The Seventeenth Word

 

A fruit of the pine, cedar, juniper, and wild poplar trees in the uplands of Barla

 

During my exile, while watching from a mountain top the awe-inspiring forms of the pine, cedar, and juniper trees and the tremendous spectacle they made, a gentle breeze blew. The scene was transformed into a magnificent, delightful, and noisy display of dancing, a rapturous performance of praising and glorifying God. My enjoyment changed into watching for instruction and listening for wisdom. I recalled these Kurdish lines of Ahmed-i Jizri:

 

Everyone has hastened to gaze at Your Beauty;

they are putting on airs due to Your Beauty.

 

To express the meanings of the instruction it derived from the scene, my heart wept as follows:

 

O Lord, all living creatures hasten from everywhere to gaze on

You, on Your Beauty.

 

From every corner they emerge and look on the face of the earth, which is a work of Your Art.

Emerging from above and below, they cry out like heralds.

 

Those herald-like trees dance in pleasure at the beauty of Your inscriptions.

 

Filled with delight at Your Art’s perfection, they are joyful and sing sweet melodies.

It is as if the sweetness of their melodies fills them with renewed joy and makes them sway coyly.

At last they have started dancing and are seeking ecstasy.

 

It is through the work of Divine Mercy that all living creatures receive instruction in the glorification and Prayer particular to each.

 

 

 

After receiving instruction, each tree stands on a high rock and raises its head toward the Divine Throne.

 

Each, like Shahbaz-i Kalender,76 stretches out hundreds of hands to the

Divine Court and assumes an imposing position of worship.

 

They make their twigs curl like dancing love-locks, and arouse fine ardor and exalted pleasures in those who are watching.

 

As if the most sensitive strings were touched, they sing love songs at a high pitch, and make even the dead hear their eternal tunes arising from the sweet sorrow caused by touching.

 

A meaning comes to mind: They recall the weeping caused by the painful fading of metaphorical love and deeply touching sighs.

 

They make audible the melancholy songs that lovers sing at their beloveds’ grave.

 

They seem to make the eternal tunes and sorrowful voices heard by the dead, who no longer hear worldly voices and words.

 

The spirit understands from this that things respond with glorification to the manifestation of the Majestic Maker’s Names; they perform a graceful chant.

 

The heart reads the meaning of Divine Unity in this exalted, miraculous spectacle from these trees, each of which is like an embodied Qur’anic verse .

 

In other words, there is so wonderful an order, art, and wisdom in their creation that if all “natural causes” were conscious agents able to do whatever they wished, they could not imitate them even if they joined all their forces.

 

On seeing this, the soul thinks that the earth is revolving in a clamorous tumult of separation and seeks an enduring pleasure.

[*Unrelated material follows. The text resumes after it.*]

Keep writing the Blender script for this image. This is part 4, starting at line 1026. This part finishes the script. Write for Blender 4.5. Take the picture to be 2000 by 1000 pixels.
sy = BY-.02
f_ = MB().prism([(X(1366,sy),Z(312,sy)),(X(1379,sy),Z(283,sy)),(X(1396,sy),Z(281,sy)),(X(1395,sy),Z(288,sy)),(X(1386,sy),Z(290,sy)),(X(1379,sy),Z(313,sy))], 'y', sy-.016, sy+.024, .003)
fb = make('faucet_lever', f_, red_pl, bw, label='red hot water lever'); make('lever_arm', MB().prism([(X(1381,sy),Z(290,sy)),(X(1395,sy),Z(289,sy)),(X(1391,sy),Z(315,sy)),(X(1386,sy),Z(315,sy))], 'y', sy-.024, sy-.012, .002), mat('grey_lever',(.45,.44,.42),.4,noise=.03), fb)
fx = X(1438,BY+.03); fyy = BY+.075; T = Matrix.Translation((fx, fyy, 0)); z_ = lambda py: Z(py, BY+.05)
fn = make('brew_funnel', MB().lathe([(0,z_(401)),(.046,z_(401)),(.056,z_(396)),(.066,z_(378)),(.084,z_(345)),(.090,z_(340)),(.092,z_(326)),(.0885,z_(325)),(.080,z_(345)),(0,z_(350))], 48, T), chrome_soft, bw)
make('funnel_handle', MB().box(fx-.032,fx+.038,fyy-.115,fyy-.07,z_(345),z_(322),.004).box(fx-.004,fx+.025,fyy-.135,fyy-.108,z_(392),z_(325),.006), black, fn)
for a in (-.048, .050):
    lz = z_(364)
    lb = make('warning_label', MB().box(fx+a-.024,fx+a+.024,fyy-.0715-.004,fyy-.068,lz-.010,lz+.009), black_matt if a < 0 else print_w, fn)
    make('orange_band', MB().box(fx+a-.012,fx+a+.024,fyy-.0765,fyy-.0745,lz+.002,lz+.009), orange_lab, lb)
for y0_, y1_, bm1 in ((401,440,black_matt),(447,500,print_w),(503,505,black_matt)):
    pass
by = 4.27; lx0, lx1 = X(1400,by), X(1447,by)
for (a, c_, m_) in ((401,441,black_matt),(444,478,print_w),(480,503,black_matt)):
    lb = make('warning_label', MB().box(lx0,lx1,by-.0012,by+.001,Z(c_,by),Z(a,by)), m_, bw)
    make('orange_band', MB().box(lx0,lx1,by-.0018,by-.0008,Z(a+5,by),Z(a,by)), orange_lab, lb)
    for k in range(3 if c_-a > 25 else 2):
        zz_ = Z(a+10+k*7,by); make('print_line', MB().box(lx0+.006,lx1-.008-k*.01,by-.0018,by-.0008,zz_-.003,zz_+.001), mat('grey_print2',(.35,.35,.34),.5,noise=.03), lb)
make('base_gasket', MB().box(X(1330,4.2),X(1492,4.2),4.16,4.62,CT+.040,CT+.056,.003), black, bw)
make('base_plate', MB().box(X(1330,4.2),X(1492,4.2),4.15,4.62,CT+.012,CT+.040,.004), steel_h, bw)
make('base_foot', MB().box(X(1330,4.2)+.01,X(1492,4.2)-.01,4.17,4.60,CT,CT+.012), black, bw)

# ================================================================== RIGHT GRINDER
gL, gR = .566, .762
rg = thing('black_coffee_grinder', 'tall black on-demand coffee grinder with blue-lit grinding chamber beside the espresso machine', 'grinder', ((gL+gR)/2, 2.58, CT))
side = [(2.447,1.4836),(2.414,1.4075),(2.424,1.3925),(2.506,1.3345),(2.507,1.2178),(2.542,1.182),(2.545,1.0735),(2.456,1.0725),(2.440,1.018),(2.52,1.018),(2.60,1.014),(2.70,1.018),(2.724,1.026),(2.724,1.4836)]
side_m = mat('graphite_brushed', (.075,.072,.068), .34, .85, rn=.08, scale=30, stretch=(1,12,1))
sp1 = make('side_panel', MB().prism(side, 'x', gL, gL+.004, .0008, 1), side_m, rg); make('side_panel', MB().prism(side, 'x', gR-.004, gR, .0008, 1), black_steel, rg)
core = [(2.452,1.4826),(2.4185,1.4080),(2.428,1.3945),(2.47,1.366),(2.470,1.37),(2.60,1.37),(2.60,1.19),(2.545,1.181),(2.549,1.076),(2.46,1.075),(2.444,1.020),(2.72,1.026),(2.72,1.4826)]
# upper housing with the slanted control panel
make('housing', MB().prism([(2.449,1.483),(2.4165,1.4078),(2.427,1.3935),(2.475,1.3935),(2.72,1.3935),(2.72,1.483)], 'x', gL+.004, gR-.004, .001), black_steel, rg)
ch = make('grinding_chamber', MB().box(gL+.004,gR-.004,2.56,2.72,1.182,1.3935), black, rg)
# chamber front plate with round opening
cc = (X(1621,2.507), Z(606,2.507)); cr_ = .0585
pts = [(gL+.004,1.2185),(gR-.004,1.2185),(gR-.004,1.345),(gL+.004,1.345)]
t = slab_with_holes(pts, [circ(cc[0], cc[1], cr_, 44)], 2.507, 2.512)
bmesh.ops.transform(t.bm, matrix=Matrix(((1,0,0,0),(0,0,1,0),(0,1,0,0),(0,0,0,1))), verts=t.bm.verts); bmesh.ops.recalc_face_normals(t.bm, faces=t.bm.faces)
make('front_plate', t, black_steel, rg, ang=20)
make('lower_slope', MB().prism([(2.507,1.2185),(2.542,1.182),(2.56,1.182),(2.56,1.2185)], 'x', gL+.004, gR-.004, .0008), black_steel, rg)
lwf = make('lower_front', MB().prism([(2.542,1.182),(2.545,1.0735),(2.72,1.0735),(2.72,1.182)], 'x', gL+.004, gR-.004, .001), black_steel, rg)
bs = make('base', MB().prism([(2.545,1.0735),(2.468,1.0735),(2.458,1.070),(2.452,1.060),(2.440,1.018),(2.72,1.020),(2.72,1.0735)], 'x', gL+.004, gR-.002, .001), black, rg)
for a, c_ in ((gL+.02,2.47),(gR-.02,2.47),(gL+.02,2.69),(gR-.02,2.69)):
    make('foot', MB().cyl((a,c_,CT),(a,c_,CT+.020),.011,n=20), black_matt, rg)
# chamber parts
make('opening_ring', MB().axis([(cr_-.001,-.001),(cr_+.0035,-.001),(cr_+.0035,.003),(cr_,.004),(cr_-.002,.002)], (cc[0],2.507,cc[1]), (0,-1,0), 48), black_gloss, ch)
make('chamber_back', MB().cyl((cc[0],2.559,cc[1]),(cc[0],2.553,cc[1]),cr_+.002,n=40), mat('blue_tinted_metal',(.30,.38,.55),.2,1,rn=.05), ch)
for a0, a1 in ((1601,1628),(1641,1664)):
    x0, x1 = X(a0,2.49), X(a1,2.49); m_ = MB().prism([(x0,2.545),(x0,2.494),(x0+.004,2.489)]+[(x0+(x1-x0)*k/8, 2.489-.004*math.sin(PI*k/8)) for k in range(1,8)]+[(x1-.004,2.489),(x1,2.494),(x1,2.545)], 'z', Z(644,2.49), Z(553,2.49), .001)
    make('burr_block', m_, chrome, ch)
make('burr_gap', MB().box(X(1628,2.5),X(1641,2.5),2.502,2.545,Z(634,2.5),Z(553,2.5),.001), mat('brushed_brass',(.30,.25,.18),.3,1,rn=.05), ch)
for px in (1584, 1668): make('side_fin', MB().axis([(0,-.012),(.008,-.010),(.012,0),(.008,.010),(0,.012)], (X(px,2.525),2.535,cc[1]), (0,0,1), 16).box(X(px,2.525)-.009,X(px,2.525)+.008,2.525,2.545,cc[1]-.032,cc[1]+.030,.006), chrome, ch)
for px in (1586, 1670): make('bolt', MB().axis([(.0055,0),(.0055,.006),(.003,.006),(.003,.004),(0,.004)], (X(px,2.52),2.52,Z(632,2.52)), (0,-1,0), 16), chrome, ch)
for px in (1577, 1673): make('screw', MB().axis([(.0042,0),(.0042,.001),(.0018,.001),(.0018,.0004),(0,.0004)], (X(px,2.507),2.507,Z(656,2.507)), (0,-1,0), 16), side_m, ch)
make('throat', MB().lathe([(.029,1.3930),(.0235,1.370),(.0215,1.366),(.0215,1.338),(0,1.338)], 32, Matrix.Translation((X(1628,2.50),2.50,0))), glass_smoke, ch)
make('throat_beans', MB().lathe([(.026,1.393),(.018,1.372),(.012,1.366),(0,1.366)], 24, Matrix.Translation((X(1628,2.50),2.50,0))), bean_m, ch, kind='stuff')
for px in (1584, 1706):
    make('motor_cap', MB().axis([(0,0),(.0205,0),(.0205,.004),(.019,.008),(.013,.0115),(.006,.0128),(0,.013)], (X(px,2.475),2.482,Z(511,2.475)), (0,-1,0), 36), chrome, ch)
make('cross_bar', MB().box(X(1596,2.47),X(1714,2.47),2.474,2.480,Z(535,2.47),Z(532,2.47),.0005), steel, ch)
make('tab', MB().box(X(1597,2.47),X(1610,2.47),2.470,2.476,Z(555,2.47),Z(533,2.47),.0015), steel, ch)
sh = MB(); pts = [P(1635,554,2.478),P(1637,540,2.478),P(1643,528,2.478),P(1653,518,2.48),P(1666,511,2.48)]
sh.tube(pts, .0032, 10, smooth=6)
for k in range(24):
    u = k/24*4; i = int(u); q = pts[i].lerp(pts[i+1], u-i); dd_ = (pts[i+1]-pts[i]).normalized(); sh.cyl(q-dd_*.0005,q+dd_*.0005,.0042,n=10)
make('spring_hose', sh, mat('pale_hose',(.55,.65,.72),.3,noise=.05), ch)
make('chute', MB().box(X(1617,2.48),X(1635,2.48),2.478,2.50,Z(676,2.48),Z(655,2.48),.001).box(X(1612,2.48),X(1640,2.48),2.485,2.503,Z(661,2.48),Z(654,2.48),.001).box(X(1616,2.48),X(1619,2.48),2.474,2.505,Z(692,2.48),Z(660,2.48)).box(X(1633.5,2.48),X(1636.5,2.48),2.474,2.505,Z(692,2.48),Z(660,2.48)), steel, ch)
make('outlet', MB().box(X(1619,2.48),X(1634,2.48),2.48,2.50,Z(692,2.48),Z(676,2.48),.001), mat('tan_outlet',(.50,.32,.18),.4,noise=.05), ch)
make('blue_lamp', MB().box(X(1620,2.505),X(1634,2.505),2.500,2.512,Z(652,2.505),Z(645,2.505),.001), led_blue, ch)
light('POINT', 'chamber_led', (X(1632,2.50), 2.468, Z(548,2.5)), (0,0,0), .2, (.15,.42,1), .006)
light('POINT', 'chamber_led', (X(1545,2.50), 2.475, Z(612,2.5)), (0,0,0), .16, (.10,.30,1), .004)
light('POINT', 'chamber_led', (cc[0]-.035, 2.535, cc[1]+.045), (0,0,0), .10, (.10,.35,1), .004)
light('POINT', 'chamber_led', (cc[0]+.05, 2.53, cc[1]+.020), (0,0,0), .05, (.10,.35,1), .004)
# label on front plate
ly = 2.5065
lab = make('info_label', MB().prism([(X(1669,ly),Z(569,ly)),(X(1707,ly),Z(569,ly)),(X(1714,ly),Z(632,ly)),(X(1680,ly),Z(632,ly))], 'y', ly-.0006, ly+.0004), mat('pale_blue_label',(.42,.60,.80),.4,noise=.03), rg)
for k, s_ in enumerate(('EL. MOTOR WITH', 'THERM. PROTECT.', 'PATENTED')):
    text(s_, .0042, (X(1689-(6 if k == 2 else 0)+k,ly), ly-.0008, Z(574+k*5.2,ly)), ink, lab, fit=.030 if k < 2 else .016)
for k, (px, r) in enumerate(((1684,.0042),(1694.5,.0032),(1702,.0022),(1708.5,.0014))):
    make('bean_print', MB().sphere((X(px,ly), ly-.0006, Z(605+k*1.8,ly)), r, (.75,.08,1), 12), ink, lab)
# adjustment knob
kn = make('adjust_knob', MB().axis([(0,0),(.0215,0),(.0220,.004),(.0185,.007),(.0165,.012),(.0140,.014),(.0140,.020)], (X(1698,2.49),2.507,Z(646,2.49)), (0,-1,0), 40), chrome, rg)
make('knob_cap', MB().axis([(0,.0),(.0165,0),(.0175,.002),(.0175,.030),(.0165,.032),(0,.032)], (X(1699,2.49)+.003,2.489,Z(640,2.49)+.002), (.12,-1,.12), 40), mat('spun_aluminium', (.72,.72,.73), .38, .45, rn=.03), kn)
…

It has received the meaning: “You will find it by abandoning your adoration of the world.”

 

From such chanting of animals, plants, trees and air, the mind discerns a most meaningful order of creation, inscriptions of wisdom, and treasury of secret truths. It concludes that everything glorifies the All-Majestic Maker.

 

The desirous soul receives such pleasure from the murmuring air and whispering leaves that it forgets mundane pleasures, the basis of its life, and seeks to realize self-annihilation in this pleasure of truth.

 

The imagination beholds the scene as if angels appointed for trees were embodied in each tree, from whose branches hang many flutes.

 

It is as though the Eternal Monarch clothed these angels in trees for a magnificent parade accompanied with the sounds of countless flutes. So the trees show themselves to be conscious and meaningful.

 

The flutes’ tunes are pure and touching, as if issuing from an elevated heavenly orchestra.

 

The mind does not hear the sorrowful wails of separation that all lovers, including primarily Mawlana Jalalud-Din ar-Rumi, hear;

 

Rather, it hears the grateful thanks offered to the All-Living, Self Subsistent One for His Mercy, and praises for His sustaining.

 

Since the trees are bodies and their leaves are tongues, a breeze makes each tree to recite with its thousands of tongues: “He, He (meaning God).” As the glorification and praise of their lives, they proclaim their Maker to be the All-Living and Self-Subsistent.

 

All things form a universal circle to proclaim God’s Unity: “There is no deity but God,” and perform their duties.

 

In the tongue of disposition, they often declare “O Ultimate Truth,” and ask for their vital needs from His treasury of Mercy. Through the tongue of being favored with life, they continuously recite His Name: “O All-Living One.”

 

O All-Living, O Self-Subsistent! For the sake of Your Names, the All-Living and Self-Subsistent, endow this wretched heart with life, and show this confused mind the right direction. Amin.

 

Bediuzzaman Said Nursi

 

 

76 Shahbaz-i Kalender: A famous hero who, through the guidance of ‘Abdul-Qadir al-Jilani, took refuge at the Divine Court and achieved the rank of sainthood.